Why are we looking for a solution to problem.........when there is no problem.
The NC has plenty of excess power to handle heated grips, heated clothing, GPS, radio, cell phones and small aux lights.

Adding any switches, relays or any thing else just adds complexity with little or no value.
Even the headlight LED bulbs can cause issues because the headlight lens reflector demands the bulb filament to be a precise location..........some LED bulbs do not provide that location or precision.

Any device that could cause the headlight to go out while under way or makes the rider take some action to turn it on is a bad idea. There was a reason for the regulation outlawing headlight on/off switches in the US.
 
There is a potential weakness in that plan.

You are requiring that the relay coil be energized to switch off the headlight. The battery voltage during engine starting will be lower than 12 bolts due to the load of the starter. With a healthy battery, the relay will still probably pick up and cut out the headlight. Now when the battery is weak, and you need the mod the most, what if the voltage drop is so much that the relay coil cannot pull the contacts and the headlight stays on? In the the situation that you are trying to prevent, that design may actually fail.

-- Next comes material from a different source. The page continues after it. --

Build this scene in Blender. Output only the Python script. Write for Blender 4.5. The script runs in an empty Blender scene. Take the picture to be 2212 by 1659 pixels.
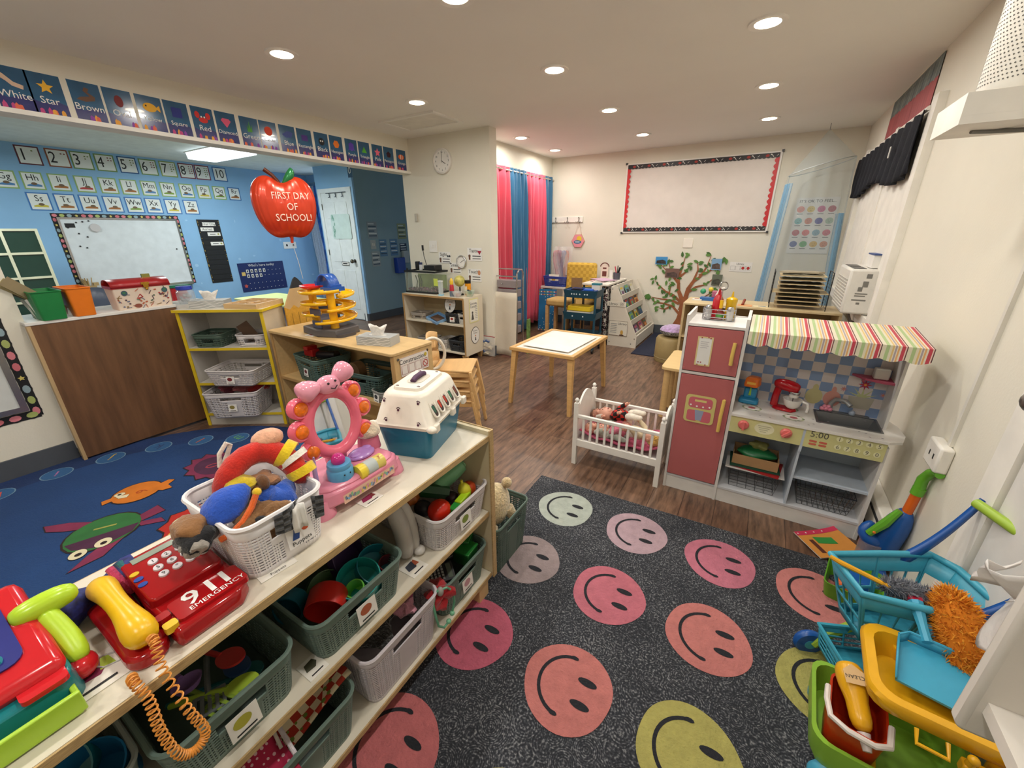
import bpy, math, random
from mathutils import Vector, Matrix, Euler
R=random.Random(7)
SC=bpy.context.scene
COL=SC.collection
PI=math.pi
# ---------------------------------------------------------------- camera, world, exposure
def camera():
    f,pitch,roll,yaw=872.0,.3611,-.0087,.5435
    fw=Vector((-math.sin(yaw)*math.cos(pitch),math.cos(yaw)*math.cos(pitch),-math.sin(pitch)))
    rt=Vector((math.cos(yaw),math.sin(yaw),0)); up=rt.cross(fw)
    c,s=math.cos(roll),math.sin(roll)
    r2=c*rt+s*up; u2=-s*rt+c*up
    cd=bpy.data.cameras.new('camera'); cam=bpy.data.objects.new('camera',cd); COL.objects.link(cam)
    cd.sensor_width=36; cd.lens=f/2212*36; cd.clip_start=.02
    m=Matrix((r2,u2,-fw)).transposed().to_4x4(); m.translation=(0,0,1.4); cam.matrix_world=m
    SC.camera=cam
camera()
W=bpy.data.worlds.new('world'); SC.world=W; W.use_nodes=True
W.node_tree.nodes['Background'].inputs[0].default_value=(.62,.78,1,1)
W.node_tree.nodes['Background'].inputs[1].default_value=1.2
SC.view_settings.view_transform='Standard'; SC.view_settings.look='None'; SC.view_settings.gamma=1
SC.view_settings.use_curve_mapping=False; SC.view_settings.exposure=0.0
SC.cycles.max_bounces=8; SC.cycles.diffuse_bounces=5
def area(name,loc,size,power,col,rot=(0,0,0),sy=None):
    l=bpy.data.lights.new(name,'AREA'); l.energy=power; l.color=col; l.size=size
    if sy: l.shape='RECTANGLE'; l.size_y=sy
    else: l.shape='DISK'
    o=bpy.data.objects.new(name,l); o.location=loc; o.rotation_euler=rot; COL.objects.link(o); return o
LIGHTS=[(-1.4,1.85),(-2.65,1.8),(-1.4,2.89),(-.2,2.89),(-2.65,2.93),(-1.4,4.01),(-.2,4.02),(-.2,5.12),(-1.4,5.15),(-2.6,4.55),(-2.6,5.44),
        (-.2,1.83),(-1.4,.72),(-2.65,.72),(-.2,.72),(-1.4,-.5),(-2.65,-.5),(-.2,-.5)]
for x,y in LIGHTS: area('recessed_lamp',(x,y,2.352),.13,7.7,(1,.98,.925))
area('fluorescent_lamp',(-6.1,3.07,2.28),.95,36,(.90,.98,.97),sy=.3)
area('fluorescent_lamp',(-6.1,.6,2.28),.95,36,(.90,.98,.97),sy=.3)
# ---------------------------------------------------------------- materials
def lin(h):
    h=h.lstrip('#'); v=[int(h[i:i+2],16)/255 for i in (0,2,4)]
    return tuple((c/12.92 if c<=.04045 else ((c+.055)/1.055)**2.4) for c in v)+(1,)
MATS={}
def mat(h,rough=.5,metal=0,noise=None,bump=None,emit=0,trans=0,alpha=1,spec=.5,key=None,coat=0,sheen=0):
    k=(h,rough,metal,noise,bump,emit,trans,alpha,spec,coat,sheen)
    if k in MATS: return MATS[k]
    m=bpy.data.materials.new(key or 'm_'+h.strip('#')); m.use_nodes=True; MATS[k]=m
    nt=m.node_tree; b=nt.nodes['Principled BSDF']; c=lin(h)
    b.inputs['Base Color'].default_value=c; b.inputs['Roughness'].default_value=rough; b.inputs['Metallic'].default_value=metal
    b.inputs['Specular IOR Level'].default_value=spec; b.inputs['Coat Weight'].default_value=coat; b.inputs['Sheen Weight'].default_value=sheen
    if trans: b.inputs['Transmission Weight'].default_value=trans; b.inputs['IOR'].default_value=1.3
    if alpha<1: b.inputs['Alpha'].default_value=alpha
    if emit: b.inputs['Emission Color'].default_value=c; b.inputs['Emission Strength'].default_value=emit
    tc=nt.nodes.new('ShaderNodeTexCoord')
    if noise is None: noise=(9,.06)
    if noise:
        mp=nt.nodes.new('ShaderNodeMapping'); nt.links.new(tc.outputs['Object'],mp.inputs[0])
        if len(noise)>2: mp.inputs['Scale'].default_value=noise[2]
        n=nt.nodes.new('ShaderNodeTexNoise'); n.inputs['Scale'].default_value=noise[0]; n.inputs['Detail'].default_value=5
        nt.links.new(mp.outputs[0],n.inputs['Vector'])
        r=nt.nodes.new('ShaderNodeValToRGB'); nt.links.new(n.outputs['Fac'],r.inputs[0]); a=noise[1]
        r.color_ramp.elements[0].position=.3; r.color_ramp.elements[1].position=.7
        r.color_ramp.elements[0].color=tuple(x*(1-a) for x in c[:3])+(1,)
        r.color_ramp.elements[1].color=tuple(min(1,x*(1+a)) for x in c[:3])+(1,)
        nt.links.new(r.outputs[0],b.inputs['Base Color'])
    if bump:
        n2=nt.nodes.new('ShaderNodeTexNoise'); n2.inputs['Scale'].default_value=bump[0]; n2.inputs['Detail'].default_value=4
        nt.links.new(tc.outputs['Object'],n2.inputs['Vector'])
        bp=nt.nodes.new('ShaderNodeBump'); bp.inputs['Strength'].default_value=bump[1]; bp.inputs['Distance'].default_value=.01
        nt.links.new(n2.outputs['Fac'],bp.inputs['Height']); nt.links.new(bp.outputs[0],b.inputs['Normal'])
    return m
def plastic(h,r=.3): return mat(h,r,noise=(30,.03))
def matte(h): return mat(h,.85,noise=(25,.06))
def cloth(h): return mat(h,.95,noise=(60,.14),bump=(220,.35),sheen=.3)
def paper(h): return mat(h,.6,noise=(8,.03))
def fur(h): return mat(h,1,noise=(45,.3),bump=(120,1),sheen=.6)
def wood(h,amt=.12,sc=(1,14,14),r=.45): return mat(h,r,noise=(5,amt,sc))
def metal(h='#b8b8b8',r=.25): return mat(h,r,1,noise=False)
def glass(h='#ffffff',a=.25): return mat(h,.05,noise=False,alpha=a,spec=.8)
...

I'm not saying this idea has no merit, but here is my thinking. After years go by my battery gets weak. One day my stsrter cranks too slow and it won't start the engine. I reach inside the fairing and pull off the headlight connector. Maybe that gets it started one more time. Then I go but a new battery ASAP. Now I'm good for 6-8 more years.

Someone asked for a solution and I supplied them with one. I spend about 15 minutes in finding this solution. I did not do any Validation or Reliability Testing on this concept though. If I have an annual budget of $1.2M, then we are on our way to "Kick-Off" this project then.

Your comments about battery voltage are validate ones. The battery voltage would typically drop to about 10 volts when the engine is crancking, which should be enough to keep the relay latched during the cranking of the starter motor.